A number of high-growth opportunities exist today. Many look attractive for the long-term, but short-term tailwinds are preventing the market from moving the value meaningfully higher right now.
That’s especially true for any growth story that’s dependent on a resolution to supply chain issues, which appear to still be a source of frustration for short-term investors in hot growth areas. That’s especially true for anything related to the automotive sector, as numerous factories have seen shutdowns.
One company hurting in the short run is BlackBerry (BB). The cybersecurity play has seen its best returns in providing secure data for the automotive market.

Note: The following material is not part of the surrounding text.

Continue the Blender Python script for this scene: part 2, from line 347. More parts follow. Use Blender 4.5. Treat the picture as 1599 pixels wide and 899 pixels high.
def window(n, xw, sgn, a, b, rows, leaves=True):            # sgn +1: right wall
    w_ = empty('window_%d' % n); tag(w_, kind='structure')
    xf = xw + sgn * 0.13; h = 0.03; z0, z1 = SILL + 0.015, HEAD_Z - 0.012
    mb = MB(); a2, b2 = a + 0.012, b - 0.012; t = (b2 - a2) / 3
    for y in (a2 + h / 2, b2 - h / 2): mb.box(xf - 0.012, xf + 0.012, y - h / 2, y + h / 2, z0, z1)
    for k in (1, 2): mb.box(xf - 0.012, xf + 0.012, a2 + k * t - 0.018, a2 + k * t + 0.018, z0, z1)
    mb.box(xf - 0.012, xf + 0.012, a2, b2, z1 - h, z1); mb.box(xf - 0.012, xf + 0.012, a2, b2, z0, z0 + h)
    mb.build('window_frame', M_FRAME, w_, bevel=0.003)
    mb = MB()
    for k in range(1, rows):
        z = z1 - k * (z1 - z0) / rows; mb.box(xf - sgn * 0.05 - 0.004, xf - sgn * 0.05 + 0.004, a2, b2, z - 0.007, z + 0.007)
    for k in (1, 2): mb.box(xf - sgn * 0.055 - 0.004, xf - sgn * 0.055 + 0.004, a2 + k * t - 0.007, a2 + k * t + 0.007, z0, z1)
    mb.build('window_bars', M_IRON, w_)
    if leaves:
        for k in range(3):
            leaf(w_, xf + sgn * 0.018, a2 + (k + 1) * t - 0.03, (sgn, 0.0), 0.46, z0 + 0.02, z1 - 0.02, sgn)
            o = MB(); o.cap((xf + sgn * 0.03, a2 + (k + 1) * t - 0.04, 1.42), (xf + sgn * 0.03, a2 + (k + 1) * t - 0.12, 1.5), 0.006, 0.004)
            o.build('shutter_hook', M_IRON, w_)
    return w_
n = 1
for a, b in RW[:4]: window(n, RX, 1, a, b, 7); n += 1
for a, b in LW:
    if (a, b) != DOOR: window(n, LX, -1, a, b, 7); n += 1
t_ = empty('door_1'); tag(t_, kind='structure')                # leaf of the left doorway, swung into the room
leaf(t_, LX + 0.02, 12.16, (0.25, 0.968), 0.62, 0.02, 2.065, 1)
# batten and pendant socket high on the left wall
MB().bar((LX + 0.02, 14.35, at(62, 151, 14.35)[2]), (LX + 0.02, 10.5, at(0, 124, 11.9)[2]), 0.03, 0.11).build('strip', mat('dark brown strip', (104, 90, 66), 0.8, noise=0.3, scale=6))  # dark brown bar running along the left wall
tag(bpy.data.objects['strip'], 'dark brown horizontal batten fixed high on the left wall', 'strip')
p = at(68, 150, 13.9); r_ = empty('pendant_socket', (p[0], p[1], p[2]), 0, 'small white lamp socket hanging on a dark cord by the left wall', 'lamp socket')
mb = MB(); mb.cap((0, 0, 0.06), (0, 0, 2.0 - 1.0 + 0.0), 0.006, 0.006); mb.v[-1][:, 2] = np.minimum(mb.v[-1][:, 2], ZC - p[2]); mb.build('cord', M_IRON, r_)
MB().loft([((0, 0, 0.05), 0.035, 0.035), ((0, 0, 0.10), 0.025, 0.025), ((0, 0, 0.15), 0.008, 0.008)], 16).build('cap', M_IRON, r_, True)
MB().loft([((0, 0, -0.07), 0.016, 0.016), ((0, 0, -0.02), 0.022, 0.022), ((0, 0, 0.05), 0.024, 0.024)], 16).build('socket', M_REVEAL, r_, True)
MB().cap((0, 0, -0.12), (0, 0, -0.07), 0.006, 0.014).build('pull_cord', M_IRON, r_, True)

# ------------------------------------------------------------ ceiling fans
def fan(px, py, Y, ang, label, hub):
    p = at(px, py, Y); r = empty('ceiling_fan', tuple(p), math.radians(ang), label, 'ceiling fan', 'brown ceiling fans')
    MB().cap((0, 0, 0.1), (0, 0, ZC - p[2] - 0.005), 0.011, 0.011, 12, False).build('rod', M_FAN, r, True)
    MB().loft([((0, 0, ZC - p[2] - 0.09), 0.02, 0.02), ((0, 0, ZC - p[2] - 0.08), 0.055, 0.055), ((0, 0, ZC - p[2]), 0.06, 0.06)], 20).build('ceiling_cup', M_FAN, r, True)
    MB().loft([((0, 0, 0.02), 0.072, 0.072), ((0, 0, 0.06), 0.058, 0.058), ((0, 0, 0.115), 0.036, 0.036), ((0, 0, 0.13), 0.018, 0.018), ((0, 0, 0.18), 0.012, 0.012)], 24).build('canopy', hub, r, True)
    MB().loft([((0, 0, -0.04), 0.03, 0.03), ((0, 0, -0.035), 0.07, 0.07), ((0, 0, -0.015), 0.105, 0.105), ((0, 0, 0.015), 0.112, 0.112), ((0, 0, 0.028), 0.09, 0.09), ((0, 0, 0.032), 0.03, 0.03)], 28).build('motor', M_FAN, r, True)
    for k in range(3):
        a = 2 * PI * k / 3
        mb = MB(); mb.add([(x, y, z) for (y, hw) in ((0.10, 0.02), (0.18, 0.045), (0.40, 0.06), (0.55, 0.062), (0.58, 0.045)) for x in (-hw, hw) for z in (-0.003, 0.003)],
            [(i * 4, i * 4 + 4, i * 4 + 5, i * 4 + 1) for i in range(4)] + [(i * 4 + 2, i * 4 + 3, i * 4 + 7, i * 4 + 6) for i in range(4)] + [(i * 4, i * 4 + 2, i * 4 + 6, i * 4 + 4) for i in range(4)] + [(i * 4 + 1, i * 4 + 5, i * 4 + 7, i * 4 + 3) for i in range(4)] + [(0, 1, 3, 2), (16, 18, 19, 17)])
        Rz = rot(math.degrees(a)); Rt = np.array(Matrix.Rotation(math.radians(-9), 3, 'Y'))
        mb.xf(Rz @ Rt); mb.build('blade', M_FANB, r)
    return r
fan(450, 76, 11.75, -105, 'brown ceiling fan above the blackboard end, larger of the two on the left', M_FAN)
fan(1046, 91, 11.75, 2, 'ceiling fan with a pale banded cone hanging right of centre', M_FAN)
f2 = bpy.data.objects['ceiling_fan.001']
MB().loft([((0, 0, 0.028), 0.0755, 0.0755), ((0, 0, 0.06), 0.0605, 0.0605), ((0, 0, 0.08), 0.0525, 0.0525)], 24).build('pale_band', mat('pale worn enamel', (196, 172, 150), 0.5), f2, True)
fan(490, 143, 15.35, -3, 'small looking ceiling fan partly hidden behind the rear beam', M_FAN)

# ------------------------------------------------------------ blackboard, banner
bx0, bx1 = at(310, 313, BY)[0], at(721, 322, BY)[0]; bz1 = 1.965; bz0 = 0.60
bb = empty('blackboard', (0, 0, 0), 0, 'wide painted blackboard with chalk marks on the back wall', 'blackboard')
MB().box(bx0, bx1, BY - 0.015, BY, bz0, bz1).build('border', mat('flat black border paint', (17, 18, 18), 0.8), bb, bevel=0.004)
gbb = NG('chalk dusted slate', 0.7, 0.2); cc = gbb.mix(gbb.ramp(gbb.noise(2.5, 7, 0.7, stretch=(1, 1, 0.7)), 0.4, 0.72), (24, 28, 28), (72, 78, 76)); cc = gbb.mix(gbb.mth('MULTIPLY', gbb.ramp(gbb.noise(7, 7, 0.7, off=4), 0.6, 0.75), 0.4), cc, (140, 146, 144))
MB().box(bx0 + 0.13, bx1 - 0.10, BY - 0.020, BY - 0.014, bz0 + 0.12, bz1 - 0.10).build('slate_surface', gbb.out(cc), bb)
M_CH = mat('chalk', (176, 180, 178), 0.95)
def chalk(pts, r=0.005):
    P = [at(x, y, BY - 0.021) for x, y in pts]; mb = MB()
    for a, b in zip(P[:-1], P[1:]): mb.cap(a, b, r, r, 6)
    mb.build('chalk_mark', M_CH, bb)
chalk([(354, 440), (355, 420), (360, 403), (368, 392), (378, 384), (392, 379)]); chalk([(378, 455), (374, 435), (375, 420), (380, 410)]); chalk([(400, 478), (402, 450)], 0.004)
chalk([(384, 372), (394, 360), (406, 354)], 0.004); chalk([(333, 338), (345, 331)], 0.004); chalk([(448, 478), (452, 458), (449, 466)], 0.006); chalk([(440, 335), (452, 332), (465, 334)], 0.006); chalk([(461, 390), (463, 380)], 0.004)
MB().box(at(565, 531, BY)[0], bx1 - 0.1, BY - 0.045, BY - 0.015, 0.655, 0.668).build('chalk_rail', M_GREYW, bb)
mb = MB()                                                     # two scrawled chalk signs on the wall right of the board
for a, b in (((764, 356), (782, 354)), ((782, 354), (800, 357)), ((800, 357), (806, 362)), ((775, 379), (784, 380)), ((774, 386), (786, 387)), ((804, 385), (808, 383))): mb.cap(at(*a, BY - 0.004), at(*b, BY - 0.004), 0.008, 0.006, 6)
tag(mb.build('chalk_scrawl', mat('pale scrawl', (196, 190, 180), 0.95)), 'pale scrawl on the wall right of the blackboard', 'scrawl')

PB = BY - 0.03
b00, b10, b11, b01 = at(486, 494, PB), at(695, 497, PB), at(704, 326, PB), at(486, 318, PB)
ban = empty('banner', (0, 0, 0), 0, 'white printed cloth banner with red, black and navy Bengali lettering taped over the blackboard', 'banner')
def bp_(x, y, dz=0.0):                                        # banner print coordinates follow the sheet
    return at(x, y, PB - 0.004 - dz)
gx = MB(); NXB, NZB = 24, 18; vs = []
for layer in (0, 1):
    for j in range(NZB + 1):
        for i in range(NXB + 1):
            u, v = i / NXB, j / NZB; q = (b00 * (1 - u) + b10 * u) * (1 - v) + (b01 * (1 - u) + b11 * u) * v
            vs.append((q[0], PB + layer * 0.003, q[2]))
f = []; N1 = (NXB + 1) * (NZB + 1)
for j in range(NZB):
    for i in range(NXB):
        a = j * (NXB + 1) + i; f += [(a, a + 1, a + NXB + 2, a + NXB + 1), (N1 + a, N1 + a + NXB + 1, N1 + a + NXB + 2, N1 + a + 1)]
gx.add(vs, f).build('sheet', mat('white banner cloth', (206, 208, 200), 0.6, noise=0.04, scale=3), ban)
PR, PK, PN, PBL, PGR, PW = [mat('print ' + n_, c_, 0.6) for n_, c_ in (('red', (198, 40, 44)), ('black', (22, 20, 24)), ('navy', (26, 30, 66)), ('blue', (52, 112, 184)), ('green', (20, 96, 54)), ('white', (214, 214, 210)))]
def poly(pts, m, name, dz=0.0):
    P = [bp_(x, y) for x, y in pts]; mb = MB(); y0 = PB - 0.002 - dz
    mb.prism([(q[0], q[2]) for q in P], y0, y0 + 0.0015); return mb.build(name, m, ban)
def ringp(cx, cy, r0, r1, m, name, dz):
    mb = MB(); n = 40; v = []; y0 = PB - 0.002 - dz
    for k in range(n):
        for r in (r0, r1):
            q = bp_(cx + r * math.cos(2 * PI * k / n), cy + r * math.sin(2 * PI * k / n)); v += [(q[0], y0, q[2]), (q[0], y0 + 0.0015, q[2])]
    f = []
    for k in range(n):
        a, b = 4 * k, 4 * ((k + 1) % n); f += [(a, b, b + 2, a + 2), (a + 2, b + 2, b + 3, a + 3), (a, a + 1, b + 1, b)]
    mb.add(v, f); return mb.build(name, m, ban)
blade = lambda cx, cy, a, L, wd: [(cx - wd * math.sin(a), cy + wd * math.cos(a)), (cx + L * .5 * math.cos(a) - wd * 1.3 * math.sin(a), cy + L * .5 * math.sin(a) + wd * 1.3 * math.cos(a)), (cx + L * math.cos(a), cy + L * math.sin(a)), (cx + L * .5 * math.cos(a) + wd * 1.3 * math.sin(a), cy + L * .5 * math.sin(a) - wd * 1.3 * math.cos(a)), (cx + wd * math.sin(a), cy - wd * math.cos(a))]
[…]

The slowdown in that market has caused the company to just miss revenue estimates, which have now been flat over the past year. Even with that revenue miss, the company did manage to report a surprise profit.

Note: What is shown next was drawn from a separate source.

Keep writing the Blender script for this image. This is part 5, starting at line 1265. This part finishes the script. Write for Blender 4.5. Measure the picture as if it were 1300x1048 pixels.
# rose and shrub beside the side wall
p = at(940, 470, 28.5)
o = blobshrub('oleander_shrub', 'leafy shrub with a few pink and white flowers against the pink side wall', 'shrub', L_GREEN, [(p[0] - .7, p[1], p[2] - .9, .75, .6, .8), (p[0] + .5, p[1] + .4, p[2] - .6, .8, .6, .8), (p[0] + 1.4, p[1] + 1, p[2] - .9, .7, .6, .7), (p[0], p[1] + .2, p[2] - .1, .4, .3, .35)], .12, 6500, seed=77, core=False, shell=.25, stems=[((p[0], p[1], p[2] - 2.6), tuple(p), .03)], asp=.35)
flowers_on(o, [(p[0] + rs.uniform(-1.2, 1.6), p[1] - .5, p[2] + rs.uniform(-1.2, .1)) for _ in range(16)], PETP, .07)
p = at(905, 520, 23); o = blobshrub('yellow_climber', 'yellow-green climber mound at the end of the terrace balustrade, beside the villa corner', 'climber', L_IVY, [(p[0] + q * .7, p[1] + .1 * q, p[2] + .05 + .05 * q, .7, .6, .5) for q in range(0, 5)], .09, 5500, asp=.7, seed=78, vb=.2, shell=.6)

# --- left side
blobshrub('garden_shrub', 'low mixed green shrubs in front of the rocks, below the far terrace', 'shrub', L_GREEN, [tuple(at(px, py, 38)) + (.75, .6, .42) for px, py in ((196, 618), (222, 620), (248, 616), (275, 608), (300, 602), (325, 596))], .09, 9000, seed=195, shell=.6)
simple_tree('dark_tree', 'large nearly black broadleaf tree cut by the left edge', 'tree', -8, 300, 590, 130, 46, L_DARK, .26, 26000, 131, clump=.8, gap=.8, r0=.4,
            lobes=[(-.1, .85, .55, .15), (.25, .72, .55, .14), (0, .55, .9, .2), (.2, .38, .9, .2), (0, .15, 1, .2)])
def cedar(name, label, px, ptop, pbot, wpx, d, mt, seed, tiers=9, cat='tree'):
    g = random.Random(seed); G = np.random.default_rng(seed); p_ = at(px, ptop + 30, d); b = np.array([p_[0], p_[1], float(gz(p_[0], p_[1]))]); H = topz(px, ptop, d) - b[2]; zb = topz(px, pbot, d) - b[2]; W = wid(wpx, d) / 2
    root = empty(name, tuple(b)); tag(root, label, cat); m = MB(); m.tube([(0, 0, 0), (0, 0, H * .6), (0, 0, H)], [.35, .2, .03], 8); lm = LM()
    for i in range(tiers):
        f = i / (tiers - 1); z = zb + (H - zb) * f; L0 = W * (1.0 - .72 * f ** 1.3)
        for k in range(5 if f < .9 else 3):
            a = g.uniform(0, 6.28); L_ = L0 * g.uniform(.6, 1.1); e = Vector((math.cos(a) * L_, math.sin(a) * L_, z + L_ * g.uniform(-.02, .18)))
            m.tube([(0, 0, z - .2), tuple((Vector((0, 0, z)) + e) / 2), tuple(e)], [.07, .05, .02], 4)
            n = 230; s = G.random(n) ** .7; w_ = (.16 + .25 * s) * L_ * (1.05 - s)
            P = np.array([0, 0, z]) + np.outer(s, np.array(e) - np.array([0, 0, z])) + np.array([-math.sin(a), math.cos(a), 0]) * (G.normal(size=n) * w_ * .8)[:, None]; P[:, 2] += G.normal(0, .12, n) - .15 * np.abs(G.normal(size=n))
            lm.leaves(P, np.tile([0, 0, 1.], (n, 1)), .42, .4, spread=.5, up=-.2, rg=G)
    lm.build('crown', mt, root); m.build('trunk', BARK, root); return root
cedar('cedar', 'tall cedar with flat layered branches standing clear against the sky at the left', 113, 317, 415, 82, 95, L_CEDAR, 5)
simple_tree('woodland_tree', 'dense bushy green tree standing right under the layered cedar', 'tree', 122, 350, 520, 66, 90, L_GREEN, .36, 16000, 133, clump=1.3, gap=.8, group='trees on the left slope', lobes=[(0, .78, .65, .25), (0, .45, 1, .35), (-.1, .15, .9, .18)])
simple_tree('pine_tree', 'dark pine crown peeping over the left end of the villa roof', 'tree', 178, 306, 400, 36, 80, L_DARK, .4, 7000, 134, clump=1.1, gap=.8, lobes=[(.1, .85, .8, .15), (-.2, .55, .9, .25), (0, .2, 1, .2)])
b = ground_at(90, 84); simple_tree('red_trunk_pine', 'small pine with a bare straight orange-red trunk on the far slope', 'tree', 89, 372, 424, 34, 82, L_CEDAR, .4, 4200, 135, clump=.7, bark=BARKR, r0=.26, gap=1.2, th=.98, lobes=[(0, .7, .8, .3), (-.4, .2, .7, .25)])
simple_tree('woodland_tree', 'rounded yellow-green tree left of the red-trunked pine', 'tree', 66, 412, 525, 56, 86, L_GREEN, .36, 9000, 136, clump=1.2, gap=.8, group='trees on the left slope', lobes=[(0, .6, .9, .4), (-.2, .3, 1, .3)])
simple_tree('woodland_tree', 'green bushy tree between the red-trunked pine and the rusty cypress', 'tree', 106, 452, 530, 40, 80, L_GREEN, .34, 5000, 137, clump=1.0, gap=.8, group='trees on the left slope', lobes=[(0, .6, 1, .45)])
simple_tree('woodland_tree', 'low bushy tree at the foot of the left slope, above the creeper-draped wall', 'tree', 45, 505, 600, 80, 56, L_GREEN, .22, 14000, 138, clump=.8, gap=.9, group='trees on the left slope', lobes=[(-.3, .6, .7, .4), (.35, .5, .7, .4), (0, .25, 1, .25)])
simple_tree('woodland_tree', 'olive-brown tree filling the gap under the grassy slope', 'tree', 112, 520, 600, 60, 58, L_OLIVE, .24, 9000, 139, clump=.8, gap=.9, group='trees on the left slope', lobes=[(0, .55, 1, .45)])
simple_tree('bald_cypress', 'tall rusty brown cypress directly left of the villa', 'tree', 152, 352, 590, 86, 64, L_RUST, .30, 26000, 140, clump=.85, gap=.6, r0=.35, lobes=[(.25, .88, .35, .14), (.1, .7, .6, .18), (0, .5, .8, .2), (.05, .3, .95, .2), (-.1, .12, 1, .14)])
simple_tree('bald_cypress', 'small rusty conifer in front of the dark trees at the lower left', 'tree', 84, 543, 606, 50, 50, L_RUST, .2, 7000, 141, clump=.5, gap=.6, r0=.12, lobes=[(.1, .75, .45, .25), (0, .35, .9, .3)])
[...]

Action to take: Shares are down about 20 percent over the past year, even with some periodic spikes higher as the stock sometimes trades with the “meme” plays of retail traders. If the company can just barely miss on estimates when the automotive industry is struggling, shares look set for a far bigger move higher in the coming months when production resumes.
Traders should consider the September $9 calls. Last trading for about $0.90, they’re an inexpensive bet that shares will move higher in the coming weeks following the stock’s post-earnings drop.
Disclosure: The author of this article has a position in the company mentioned here, and may further trade after the next 72 hours. The author receives no compensation from any of the companies mentioned in this article.